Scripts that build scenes

— START —

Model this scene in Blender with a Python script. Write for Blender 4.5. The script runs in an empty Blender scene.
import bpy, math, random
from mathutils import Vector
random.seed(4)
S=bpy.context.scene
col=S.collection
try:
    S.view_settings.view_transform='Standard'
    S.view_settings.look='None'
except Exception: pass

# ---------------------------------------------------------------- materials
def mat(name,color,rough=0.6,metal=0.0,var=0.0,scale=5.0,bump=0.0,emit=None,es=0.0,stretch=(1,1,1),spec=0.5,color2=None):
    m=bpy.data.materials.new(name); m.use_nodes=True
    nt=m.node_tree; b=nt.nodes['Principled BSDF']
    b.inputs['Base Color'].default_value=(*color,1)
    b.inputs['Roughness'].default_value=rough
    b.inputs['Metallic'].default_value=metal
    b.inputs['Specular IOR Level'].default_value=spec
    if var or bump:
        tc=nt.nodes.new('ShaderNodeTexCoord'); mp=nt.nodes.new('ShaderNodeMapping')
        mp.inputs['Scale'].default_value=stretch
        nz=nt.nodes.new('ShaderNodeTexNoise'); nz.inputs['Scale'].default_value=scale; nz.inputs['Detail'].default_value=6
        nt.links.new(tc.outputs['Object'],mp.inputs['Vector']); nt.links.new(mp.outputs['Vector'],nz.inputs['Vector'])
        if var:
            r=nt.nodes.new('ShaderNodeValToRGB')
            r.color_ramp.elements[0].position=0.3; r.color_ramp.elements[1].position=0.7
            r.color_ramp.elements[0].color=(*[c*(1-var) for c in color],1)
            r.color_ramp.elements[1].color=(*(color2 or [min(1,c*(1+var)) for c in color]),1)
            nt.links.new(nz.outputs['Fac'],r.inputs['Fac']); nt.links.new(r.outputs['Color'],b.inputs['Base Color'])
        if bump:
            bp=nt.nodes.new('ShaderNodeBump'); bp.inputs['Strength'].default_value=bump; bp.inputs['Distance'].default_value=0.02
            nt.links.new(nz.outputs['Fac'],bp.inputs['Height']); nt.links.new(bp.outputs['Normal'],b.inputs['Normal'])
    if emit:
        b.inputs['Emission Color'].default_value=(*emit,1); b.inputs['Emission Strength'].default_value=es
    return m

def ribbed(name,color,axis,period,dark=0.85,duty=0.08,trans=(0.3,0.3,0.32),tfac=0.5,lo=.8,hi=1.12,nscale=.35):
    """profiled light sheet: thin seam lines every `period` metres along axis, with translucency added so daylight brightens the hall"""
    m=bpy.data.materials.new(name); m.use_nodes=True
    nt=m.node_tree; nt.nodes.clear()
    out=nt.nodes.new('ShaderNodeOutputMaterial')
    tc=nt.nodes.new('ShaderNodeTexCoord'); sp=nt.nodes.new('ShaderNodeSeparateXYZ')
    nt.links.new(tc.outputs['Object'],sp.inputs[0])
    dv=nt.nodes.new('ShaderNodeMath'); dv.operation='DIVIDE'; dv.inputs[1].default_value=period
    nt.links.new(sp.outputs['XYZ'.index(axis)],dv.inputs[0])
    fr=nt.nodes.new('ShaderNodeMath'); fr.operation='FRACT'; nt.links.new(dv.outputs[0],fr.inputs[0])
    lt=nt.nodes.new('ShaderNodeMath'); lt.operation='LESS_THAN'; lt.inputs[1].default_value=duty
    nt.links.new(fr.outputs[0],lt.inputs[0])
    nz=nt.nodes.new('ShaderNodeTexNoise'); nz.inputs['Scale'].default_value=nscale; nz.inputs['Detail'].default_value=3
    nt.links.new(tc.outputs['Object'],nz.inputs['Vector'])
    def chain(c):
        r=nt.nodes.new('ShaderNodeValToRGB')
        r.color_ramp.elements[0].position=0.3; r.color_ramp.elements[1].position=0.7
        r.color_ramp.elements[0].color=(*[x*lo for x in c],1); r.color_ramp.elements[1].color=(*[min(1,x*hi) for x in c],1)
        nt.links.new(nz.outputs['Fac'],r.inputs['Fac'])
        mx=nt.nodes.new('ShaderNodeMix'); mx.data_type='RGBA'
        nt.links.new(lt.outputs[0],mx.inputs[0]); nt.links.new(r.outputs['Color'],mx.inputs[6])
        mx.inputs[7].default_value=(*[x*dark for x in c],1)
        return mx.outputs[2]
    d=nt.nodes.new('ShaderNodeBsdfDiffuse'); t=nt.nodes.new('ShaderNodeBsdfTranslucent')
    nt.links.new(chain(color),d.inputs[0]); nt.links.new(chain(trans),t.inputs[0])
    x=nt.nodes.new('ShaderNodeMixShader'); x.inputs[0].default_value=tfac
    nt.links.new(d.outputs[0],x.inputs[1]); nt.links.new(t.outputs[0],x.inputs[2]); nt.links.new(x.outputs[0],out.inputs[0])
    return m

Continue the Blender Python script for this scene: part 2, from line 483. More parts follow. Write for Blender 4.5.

— END —

[Problem statement] Emit an exact copy of the lines spanning the start of the records to the line containing "except Exception: pass", inclusive, and no other output.

[Exercise output]
Model this scene in Blender with a Python script. Write for Blender 4.5. The script runs in an empty Blender scene.
import bpy, math, random
from mathutils import Vector
random.seed(4)
S=bpy.context.scene
col=S.collection
try:
    S.view_settings.view_transform='Standard'
    S.view_settings.look='None'
except Exception: pass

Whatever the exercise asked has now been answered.